Thanks for the mention.

To tell the story of Ripple the best I can, I think Ryan called it mutual credit. It is mutual credit, it just takes it to the natural logical next step, making it more mutual credit than earlier concepts of mutual credit.

From page 3 in Ryan’s second whitepaper from 2004,

There’s no reason why many mutual credit networks in different denominations couldn’t operatesimulaneously on the same servers.

He has acknowledged being inspired by Michael Linton many times. His invention solves fake accounts completely. My invention from 2012 (link), makes it possible to add a guaranteed basic income to it.

That I happened to end up also building a global “proof-of-person” is a long story…

1 Like

True, he does describe it as ‘going beyond’, and TBH I really like it (I’m a sucker for a clever idea). The critique I’ve heard is that what it lacks, that mutual credit has, is the idea of a group of people stewarding a common pool of credit rather than being accountable to specific peers for specific amounts of money.

From my PoV it doesn’t seem like group credit was superior, just that no one had found a way to scale money without a community before Ryan Fugger suggested scaling it in the same way the internet scales. I know Holochain is based on group mutual credit.

1 Like

I’ll go with Ryan - that Ripple isn’t mutual credit.
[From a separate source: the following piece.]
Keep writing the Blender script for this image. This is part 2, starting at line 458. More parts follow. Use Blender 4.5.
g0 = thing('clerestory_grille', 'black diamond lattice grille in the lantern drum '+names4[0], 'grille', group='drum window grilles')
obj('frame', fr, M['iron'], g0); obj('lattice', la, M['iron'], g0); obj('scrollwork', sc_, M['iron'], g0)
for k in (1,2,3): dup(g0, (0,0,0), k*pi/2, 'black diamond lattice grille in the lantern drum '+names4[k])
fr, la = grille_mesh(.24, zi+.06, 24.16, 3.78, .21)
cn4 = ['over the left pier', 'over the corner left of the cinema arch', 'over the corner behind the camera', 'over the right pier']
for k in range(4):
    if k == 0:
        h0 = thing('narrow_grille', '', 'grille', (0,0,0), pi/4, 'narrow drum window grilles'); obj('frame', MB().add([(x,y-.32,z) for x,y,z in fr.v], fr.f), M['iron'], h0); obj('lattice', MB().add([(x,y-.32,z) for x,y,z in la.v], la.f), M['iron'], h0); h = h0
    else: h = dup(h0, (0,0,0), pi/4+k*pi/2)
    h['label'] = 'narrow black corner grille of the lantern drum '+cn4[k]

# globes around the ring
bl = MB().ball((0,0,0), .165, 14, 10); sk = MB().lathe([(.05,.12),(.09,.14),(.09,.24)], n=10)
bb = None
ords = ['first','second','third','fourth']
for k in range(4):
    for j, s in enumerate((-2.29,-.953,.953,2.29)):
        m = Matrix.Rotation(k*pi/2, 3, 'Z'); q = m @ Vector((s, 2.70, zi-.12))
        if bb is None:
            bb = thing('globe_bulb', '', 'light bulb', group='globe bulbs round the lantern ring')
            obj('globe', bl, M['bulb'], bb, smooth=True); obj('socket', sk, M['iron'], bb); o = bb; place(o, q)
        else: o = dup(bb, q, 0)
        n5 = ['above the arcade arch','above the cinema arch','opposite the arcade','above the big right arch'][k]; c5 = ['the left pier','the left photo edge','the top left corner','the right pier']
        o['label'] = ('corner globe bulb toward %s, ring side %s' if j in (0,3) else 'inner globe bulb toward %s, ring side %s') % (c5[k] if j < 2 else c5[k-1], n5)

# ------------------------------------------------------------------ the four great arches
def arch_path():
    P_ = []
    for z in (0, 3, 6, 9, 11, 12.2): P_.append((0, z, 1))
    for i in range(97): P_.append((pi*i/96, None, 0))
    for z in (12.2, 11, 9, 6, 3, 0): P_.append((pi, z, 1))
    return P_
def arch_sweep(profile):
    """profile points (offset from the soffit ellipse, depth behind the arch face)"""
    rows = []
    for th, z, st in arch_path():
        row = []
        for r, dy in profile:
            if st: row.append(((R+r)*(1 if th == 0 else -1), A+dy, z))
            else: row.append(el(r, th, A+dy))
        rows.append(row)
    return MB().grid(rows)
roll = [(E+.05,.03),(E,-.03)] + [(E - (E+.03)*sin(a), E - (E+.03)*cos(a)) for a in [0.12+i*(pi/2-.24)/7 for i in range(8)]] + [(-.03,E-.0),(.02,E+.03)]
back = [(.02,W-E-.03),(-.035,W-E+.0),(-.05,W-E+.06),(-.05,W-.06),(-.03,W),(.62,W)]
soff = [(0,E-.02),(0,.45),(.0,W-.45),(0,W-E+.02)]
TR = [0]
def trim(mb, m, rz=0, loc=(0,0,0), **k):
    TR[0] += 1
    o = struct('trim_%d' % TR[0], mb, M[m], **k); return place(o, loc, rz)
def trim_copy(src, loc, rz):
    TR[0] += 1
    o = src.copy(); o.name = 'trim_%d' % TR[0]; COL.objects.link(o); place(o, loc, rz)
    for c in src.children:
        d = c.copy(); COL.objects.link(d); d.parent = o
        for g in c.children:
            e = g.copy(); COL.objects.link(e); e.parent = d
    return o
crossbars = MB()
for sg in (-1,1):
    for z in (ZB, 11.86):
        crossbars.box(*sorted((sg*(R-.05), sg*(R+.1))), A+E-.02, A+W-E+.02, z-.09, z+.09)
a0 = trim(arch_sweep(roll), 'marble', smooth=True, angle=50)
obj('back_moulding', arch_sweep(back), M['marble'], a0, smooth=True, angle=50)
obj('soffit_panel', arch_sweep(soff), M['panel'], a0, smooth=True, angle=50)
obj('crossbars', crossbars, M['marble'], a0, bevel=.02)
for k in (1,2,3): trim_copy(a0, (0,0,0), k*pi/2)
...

Mutual credit is an internal process in a community and Ripple was designed expressly as a way out of that collaboration - the credit holder getting out with what they can. “IOU” terminology generally indicates an interest in claim and assignment - which could perhaps be called “mutual liability”, but who wants that?
So recently I’m deprecating “mutual credit” - a term devalued by its general application - and restating as mutual commitment / common money, which speak better to what makes such systems work in my view.

3 Likes

The logical validators of a mutual credit transaction are the two participants and maybe “the network” as a group agent to enforce the agreed-upon credit limits.

@mwl did you ever use credit (account positive or negative balance) limits in a mutual credit/commitment/common money network? If so, how and when were they enforced??